Speaking of lease fee and fee simple, I am in the middle of an interesting one. Subject is a 6,400 sf restaurant under a 10-year lease/option to purchase. Lease date is September 1, 2000, and we are two years into the lease. Seller, lessor, is largest commercial development company in the region, and purchaser is the lessee. My first thought was: The interest in this property is lease fee to seller, leasehold to purchaser, however, after closing the interest will be fee simple to purchaser. The date of the appraisal has to be before the date of closing, so which interest do I appraise, lease fee, leasehold, fee simple, or all three?
Fortunately, I did a thorough summary of the lease and gleaned some interesting information. The first thing I noticed was a flat rental rate at absolute net for ten years with no adjustments. Not characteristic of this seller. There were three option prices. First two year at like $1m; at years 3-5 prices goes to $1.2 million, then from years 6-9 the price goes to $1.4 million.
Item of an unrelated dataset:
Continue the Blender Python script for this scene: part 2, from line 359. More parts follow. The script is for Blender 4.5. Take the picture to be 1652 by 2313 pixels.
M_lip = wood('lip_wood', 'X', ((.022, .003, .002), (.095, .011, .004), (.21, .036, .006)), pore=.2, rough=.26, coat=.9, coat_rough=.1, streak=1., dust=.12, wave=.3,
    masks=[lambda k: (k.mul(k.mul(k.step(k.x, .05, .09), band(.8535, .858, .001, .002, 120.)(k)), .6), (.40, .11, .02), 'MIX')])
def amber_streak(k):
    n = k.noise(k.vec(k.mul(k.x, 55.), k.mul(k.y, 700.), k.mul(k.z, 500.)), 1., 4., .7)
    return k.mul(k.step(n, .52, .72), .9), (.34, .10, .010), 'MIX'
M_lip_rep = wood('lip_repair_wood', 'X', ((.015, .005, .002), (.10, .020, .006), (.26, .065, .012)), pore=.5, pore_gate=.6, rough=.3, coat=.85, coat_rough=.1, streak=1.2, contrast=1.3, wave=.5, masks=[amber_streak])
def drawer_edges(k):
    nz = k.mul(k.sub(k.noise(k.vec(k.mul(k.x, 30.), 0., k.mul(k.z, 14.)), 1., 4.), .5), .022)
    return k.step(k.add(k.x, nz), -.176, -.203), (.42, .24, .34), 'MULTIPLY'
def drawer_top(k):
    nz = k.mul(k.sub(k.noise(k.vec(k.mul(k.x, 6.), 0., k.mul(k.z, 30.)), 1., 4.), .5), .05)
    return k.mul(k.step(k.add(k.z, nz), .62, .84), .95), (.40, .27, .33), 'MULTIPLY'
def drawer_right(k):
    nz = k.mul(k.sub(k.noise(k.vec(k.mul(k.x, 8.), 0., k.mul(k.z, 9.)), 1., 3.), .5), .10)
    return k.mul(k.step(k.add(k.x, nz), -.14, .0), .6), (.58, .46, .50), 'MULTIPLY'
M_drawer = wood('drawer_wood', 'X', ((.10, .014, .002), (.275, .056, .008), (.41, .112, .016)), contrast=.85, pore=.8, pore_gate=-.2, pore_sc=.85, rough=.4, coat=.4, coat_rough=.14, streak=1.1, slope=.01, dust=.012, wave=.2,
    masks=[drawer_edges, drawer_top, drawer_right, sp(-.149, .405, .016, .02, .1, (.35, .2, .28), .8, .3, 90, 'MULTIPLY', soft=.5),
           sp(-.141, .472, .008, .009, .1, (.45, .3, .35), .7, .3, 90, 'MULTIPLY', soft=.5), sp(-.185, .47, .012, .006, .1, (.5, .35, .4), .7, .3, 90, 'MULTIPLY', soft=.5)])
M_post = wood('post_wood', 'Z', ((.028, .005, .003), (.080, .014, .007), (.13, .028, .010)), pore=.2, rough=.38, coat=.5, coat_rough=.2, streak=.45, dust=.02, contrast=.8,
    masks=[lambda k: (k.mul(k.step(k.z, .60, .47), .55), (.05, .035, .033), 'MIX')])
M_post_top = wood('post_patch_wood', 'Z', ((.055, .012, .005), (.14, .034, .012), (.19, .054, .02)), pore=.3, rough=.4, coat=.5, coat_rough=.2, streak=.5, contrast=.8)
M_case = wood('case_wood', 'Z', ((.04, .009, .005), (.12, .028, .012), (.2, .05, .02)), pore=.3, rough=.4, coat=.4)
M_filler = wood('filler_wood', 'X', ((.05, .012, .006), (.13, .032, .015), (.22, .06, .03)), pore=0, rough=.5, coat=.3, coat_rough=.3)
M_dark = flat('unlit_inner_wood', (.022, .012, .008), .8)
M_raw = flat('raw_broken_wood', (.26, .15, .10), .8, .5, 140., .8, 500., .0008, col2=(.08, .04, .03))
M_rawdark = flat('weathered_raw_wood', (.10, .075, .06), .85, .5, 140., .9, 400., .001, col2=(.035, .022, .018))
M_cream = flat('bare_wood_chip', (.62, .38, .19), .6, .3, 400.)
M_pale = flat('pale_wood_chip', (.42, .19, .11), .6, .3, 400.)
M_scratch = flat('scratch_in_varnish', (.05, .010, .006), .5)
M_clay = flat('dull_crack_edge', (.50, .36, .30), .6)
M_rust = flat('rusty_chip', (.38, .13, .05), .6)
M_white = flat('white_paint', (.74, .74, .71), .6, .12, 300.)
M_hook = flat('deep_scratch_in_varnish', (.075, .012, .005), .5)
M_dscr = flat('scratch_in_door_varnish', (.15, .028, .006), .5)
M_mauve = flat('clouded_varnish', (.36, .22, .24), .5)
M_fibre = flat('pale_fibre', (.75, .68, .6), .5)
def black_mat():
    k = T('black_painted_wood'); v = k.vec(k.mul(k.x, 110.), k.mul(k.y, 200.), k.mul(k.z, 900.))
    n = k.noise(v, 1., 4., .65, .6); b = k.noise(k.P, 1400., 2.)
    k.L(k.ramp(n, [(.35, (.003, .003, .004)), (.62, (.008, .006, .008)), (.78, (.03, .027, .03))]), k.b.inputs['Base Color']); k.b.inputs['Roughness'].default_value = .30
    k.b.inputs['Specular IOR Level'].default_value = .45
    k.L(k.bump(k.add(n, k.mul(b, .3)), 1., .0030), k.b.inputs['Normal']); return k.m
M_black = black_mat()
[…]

Then I extracted the IRR for each year to find the lease fee yield rate for each year of the options assuming the option was exercise in any of the years. Very interesting information. This lease was actually setup to force a sale. The lease fee yield rate the 1st two years was 8.2%. Year 3 was 14%, year 4 was 12%, year 5 was 11%, and then in years 6-9 the 14% to 11% rate repeats. This is all due to the option price changes during these years. My conclusion is that this lease is more of a delayed sale agreement than a lease. Basically it gave the lessee time to see if he could make a go of it, gave him an out if he didn’t, and gave a high incentive not to exercise the option within the 1st two year period. It took be four hours to summarize this 25-page lease. These people rap things up real tight. The only thing they didn’t foresee took place 10 days after the lease was signed: 9/11.